Мотив незавершенности чрезвычайно важен в отношении реальности как запредельной полноты беспрестанно обновляющегося бытия. И так же, как незавершенности противостоит раздробленность – реальности противостоит иллюзия. Любое строительство, будь то строительство замка, поэмы, сновидения, внешнего человека, самой жизни в ее земном измерении, непременно будет приостановлено. Любое расследование рано или поздно за недостаточностью улик, фрагментов, деталей зайдет в тупик. Гораздо большую опасность представляет подмена целого, пусть и вечно незавершенного, частями, которые не слышат друг друга, внутренний строй и порядок которых нарушен. И чем же? Погоней за внешним строем и порядком, погоней за видимой стороной осязаемых вещей. Погоней за маской вещи. И погоней за нашим внешним, тленным человеком. Апостол Павел не устает приободрять личность: «Посему мы не унываем; но если внешний наш человек и тлеет, то внутренний со дня на день обновляется» (2 Кор 4,16).
3.
Одна из глав работы «Восстание масс» Ортеги-и-Гассета называется «Введение в анатомию массового человека». Испанский мыслитель задается вопросом, что породило феномен человека толпы, «возглавляющего европейскую жизнь» ХХ века? На этот вопрос, с тех же мировоззренческих позиций, что и Ортега-и-Гассет, но в ином ключе отвечает Вуди Аллен фильмом «Зелиг» (1983).

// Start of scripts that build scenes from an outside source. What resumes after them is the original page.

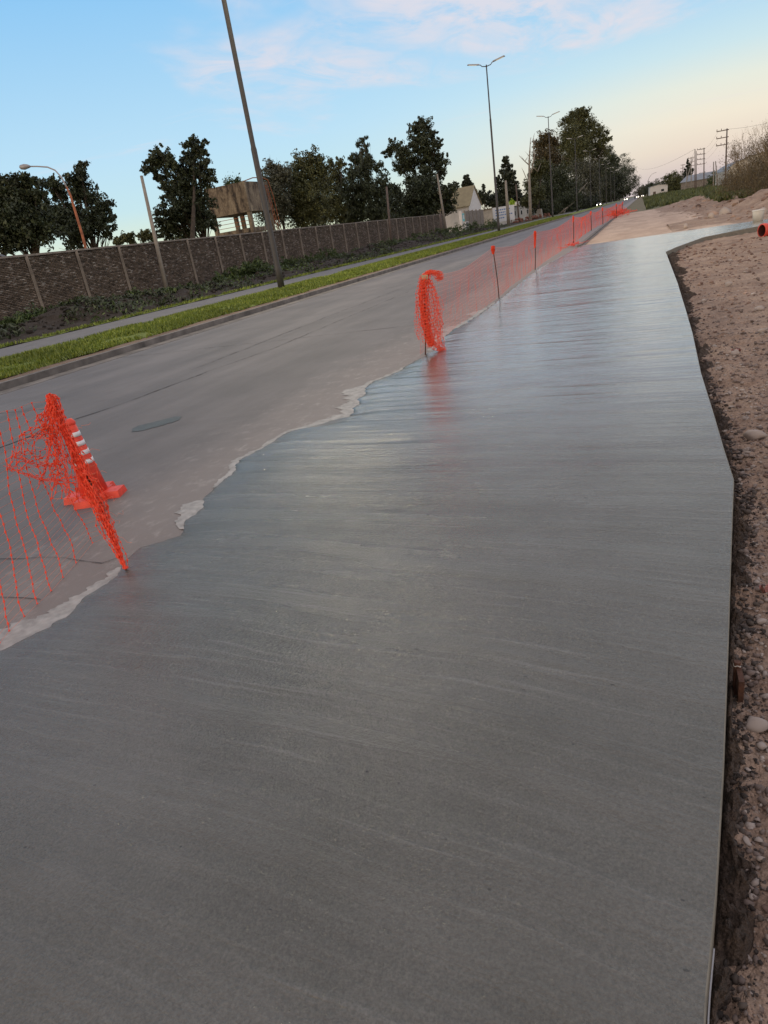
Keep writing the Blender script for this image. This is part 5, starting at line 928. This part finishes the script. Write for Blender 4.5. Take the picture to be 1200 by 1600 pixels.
root.rotation_euler = (0, 0, R(118)); root.location.x -= .22
p = G(1184, 347, 0.); root = empty('bucket', (p[0], p[1], .02), 'white plastic bucket standing beyond the slab branch', 'bucket'); m = MB(); m.tube([(0, 0, 0), (0, 0, .36), (0, 0, .40)], [.17, .2, .2], 20); m.build('body', 'white_plastic', root, True); m = MB(); m.tube([(0, 0, .37), (0, 0, .41)], [.215, .215], 20); m.build('rim', 'white_plastic', root)
p = G(1139, 1022, .03); px_ = float(xr(p[1]))+.035; root = empty('form_peg', (px_, p[1], 0), 'short rusty peg tied with white string against the slab side', 'peg'); m = MB(); m.tube([(0, 0, -.25), (0, 0, .0)], .012, 8); m.build('peg', 'dark_rust', root)
m = MB(); m.box((.006, -.04, -.07), (.018, .09, .09)); m.build('plastic_strip', 'dark_rust', root); m = MB(); m.tube([(.011*math.cos(a), .011*math.sin(a), -.015+.004*math.sin(3*a)) for a in np.linspace(0, 6.0, 14)], .0022, 6); m.build('string_loop', 'white_plastic', root, True)
# thin steel form strip at the lowest part of the slab side
m = MB(); ysf = np.arange(-.6, 1.15, .05)
m.tube([(float(xr(y))+.0085, y, .022) for y in ysf], .0022, 5); o = m.build('form_strip', 'lamp_metal'); tag(o, 'thin pale metal form edge along the lowest part of the slab side', 'form strip')
# litter on dirt: red plastic scrap, pink rag
for (px, py, r_, lb) in [(1150, 548, .045, 'pale pink plastic scrap half buried in the dirt slope'), (1198, 918, .028, 'thin reddish plastic scrap at the right photo edge')]:
    p = G(px, py, -.08); m = MB(); n = 8; V = [(i*r_*.3-r_, j*r_*.16+.01*math.sin(i*2.1), .02*math.sin(i*1.3+j)) for i in range(n) for j in range(4)]; m.add(V, [(i*4+j, i*4+j+1, i*4+j+5, i*4+j+4) for i in range(n-1) for j in range(3)]); o = m.build('plastic_scrap', 'pink_scrap', smooth=True); o.location = (p[0], p[1], float(onland(p[0], p[1]))+.025); tag(o, lb, 'litter')
for k, (px, py) in enumerate([(660, 553), (735, 410), (1003, 322)]):
    pass
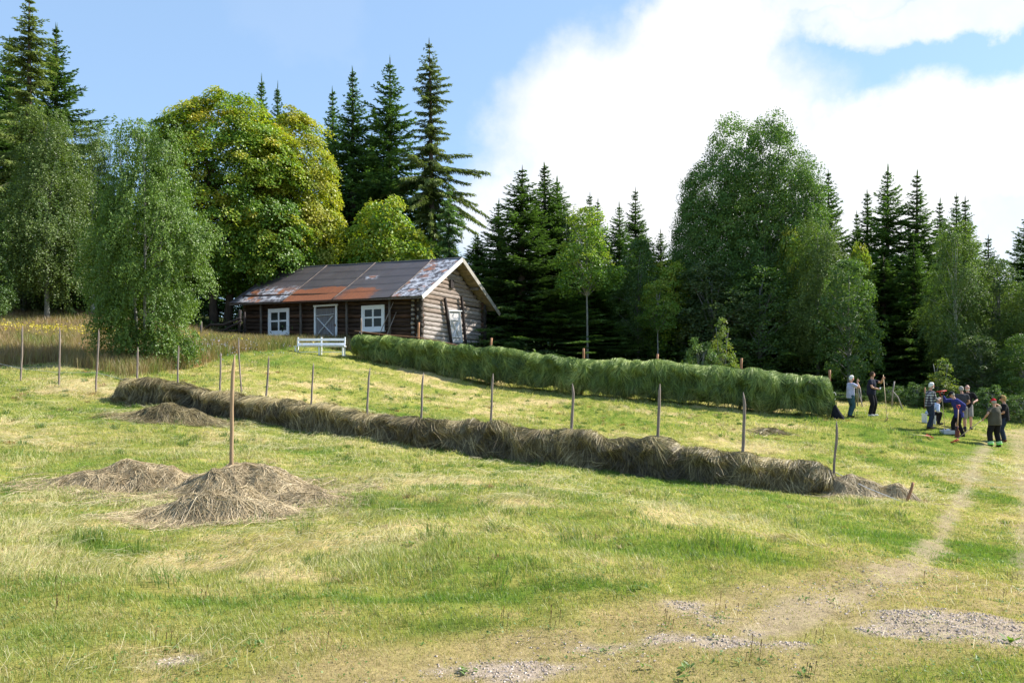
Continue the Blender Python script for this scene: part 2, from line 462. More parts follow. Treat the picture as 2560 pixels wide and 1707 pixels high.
def fields(x, y):
    n1 = fbm(x * .9, y * .9, 4, 21); n2 = fbm(x * .28 + 4, y * .28, 3, 33); n3 = fbm(x * 3.1, y * 3.1, 3, 41)
    warp = (n1 - .5) * 1.0 + (n3 - .5) * .5
    # lawn: near side of the curve, and the verge right of it
    lx = np.clip(x, LAWN[:, 0].min(), LAWN[:, 0].max())
    lawn = np.where(x < 6.0, 1 - sstep(-.35, .35, side_of(lx, y, LAWN[:8]) + warp * .9), 1.)
    dl = np.where(x >= 5.0, (x - np.interp(y, LAWN[5:, 1], LAWN[5:, 0])), -9.)
    lawn = np.where(x >= 6.0, sstep(-.3, .3, dl + warp * .6), np.where(x >= 5.0, np.maximum(lawn, sstep(-.3, .3, dl)), lawn))
    lawn = np.where(y > 33, 0, lawn)
    gr = np.zeros_like(x)
    for px, py, rx, ry, s in ((2400, 1562, 190, 36, 1.25), (2560, 1590, 160, 30, 1.1), (1340, 1672, 190, 45, .70), (1560, 1610, 200, 24, .68), (1680, 1590, 120, 22, .74), (1060, 1680, 90, 18, .5),
                              (1950, 1575, 240, 24, .72), (2030, 1612, 130, 20, .66), (1850, 1600, 150, 20, .6), (440, 1655, 60, 9, .9), (2180, 1570, 120, 24, .9), (1700, 1500, 90, 16, .45), (2300, 1690, 100, 12, .4)):
        gr = np.maximum(gr, s * blob(x, y, px, py, rx, ry))
    grav = sstep(.32, .78, gr + (n3 - .5) * 1.25 + (n1 - .5) * .5)
    dp = seg_dist(x, y, PATH)
    path = (1 - sstep(.04, .25, dp + (n1 - .5) * .35 + (n3 - .5) * .25)) * .95
    dt = seg_dist(x, y, TRACK)
    path = np.maximum(path, (1 - sstep(.1, .4, dt + (n1 - .5) * .3)) * .85)
    tall = sstep(-.6, .6, side_of(x, y, TALL) + warp * .8) * (1 - sstep(-6.2, -4.6, x + warp)) * (1 - sstep(50, 53, y))
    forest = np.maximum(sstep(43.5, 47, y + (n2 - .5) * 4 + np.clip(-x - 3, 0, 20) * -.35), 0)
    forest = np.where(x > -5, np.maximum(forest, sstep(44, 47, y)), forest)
    wn = np.maximum(1 - sstep(.2, .95, seg_dist(x, y, WORN) + (n1 - .5) * .5), (1 - sstep(.10, .8, seg_dist(x, y, WORN2) + (n1 - .5) * .6)) * .8)
    worn = np.clip(wn * (.70 + 1.1 * (n3 - .3)), 0, 1)
    # green tongues
    g = np.zeros_like(x)
    for px, py, rx, ry, s in ((1050, 1490, 330, 14, 1.), (1450, 1470, 260, 14, .9), (1900, 1400, 300, 26, 1.), (2230, 1360, 110, 40, .9), (420, 1500, 400, 16, .75), (150, 1460, 150, 12, .6), (1200, 1560, 260, 16, .8),
                              (640, 868, 120, 14, 1.), (700, 905, 160, 14, .8), (480, 945, 130, 12, .8), (300, 940, 90, 8, .7), (70, 965, 60, 12, .8), (2500, 1250, 70, 90, .9), (2480, 1380, 90, 40, .8), (2250, 1065, 220, 22, .8),
                              (2400, 1040, 200, 16, .9), (2150, 1090, 120, 14, .4), (2500, 1660, 120, 20, .6), (2420, 1690, 220, 16, .7), (230, 1360, 100, 10, .9), (1350, 1150, 160, 10, .6), (1750, 1215, 90, 10, .8), (300, 1600, 260, 12, .5), (1050, 1045, 200, 16, .35), (1560, 1060, 160, 14, .4)):
        g = np.maximum(g, s * blob(x, y, px, py, rx, ry))
    g = .92 * g * sstep(.25, .68, n1 * .55 + n3 * .45 + .12)
    dry = .56 + (n1 - .5) * 1.0 + (n2 - .5) * .9 + (n3 - .5) * .35
    pale = np.zeros_like(x)
    for px, py, rx, ry, s in ((110, 1320, 150, 22, .9), (500, 1390, 230, 20, .7), (700, 1430, 160, 16, .7), (1000, 1330, 420, 40, .4), (1650, 1290, 240, 26, .6), (1180, 1240, 260, 20, .35), (2120, 1240, 140, 26, .4),
                              (420, 1250, 280, 40, .35), (250, 975, 140, 14, .7), (900, 1190, 320, 26, .3), (60, 1380, 120, 16, .4), (1430, 1400, 240, 16, .45), (1750, 1120, 200, 14, .25), (1050, 960, 260, 16, .25), (1300, 1000, 260, 16, .2)):
        pale = np.maximum(pale, s * blob(x, y, px, py, rx, ry))
    g = g * (1 - .8 * worn)
    dry = np.clip(dry + pale * .55 - g * .75 + worn * .25, 0, 1)
    rows = .5 + .5 * np.sin((x * .38 + y) * 2.1 + n2 * 9)       # mown swaths
    dry = np.clip(dry + (rows - .5) * .16 * (1 - lawn) * (1 - tall), 0, 1)
    return dict(worn=worn, dry=dry, green=np.clip(g, 0, 1), lawn=lawn, grav=grav, path=path, tall=tall, forest=forest, n1=n1, n2=n2, n3=n3)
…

Аллен с присущим ему искрометным юмором описал не только анатомию массового человека, но и его физиологию. Режиссер, согласно легенде, заставил оператора топтать пленку ногами, чтобы состарить ее. Это делалось, как нам хотелось бы думать, не только для того чтобы придать отснятому материалу достоверность документа, но и для того чтобы уподобить псевдодокументальную ленту реально существующему рентгеновскому снимку, на котором запечатлено анатомическое строение массового человека. Человека как гражданина той или иной страны, представителя той или иной национальности, члена того или иного клуба, профсоюза, партии, не существующего, но благодаря чуду кино зафиксированного на пленке.
«Зелиг» – это диагноз, поставленный художником индустриальному обществу, под которое, к слову сказать, художник вынужден подстраиваться, которому он себя запродает, на которое совершает нападки, чтобы доказать себе, что он нечто особенное, а для этого нередко и скандализирует свою жизнь, превращая ее в сенсацию, с которым он, когда общество окончательно сходит с ума, заключает сделку, подпадая под обаяние сильной личности и, в конце концов, которому он, художник, навязывает не менее сомнительные ценности, чем общество навязывает ему. В шесть игр играет Леонард Зелиг, отнюдь не художник, а если и художник, то только в душе.
Игра «человек-хамелеон». Феномен 20-х годов. Чтобы слиться с толпой и осениться ее ценностями, нужно сгладить углы своей личности. Не удивительно, что Зелиг прилежно мимикрирует, чтобы избежать участи изгоя[328].
Игра «человек-товар». Середина 30-х. Неожиданный поворот в судьбе Зелига – он попадает в рабство к бывшему продюсеру карнавальных представлений, мошеннику Гайсту. У проходного персонажа Гайста имеются весьма именитые кинематографические предшественники. Назовем только одного из них – владелец ярмарочного балагана доктор Калигари. Напрашивается аналогия: Зелиг в руках Гайста такая же марионетка, как сомнамбула Чезаре в руках всевозможных немецких докторов от Калигари до Мабузе. Но вернемся к Зелигу. Если перестараешься, сглаживая углы, – станешь идеальной сенсацией, которая, собственно, лучше всего и выражает дух времени, времени «читателя газет, глотателя пустот». Истреблением своей индивидуальности занят Зелиг, правда, теперь он истребляет свою индивидуальность за деньги[329].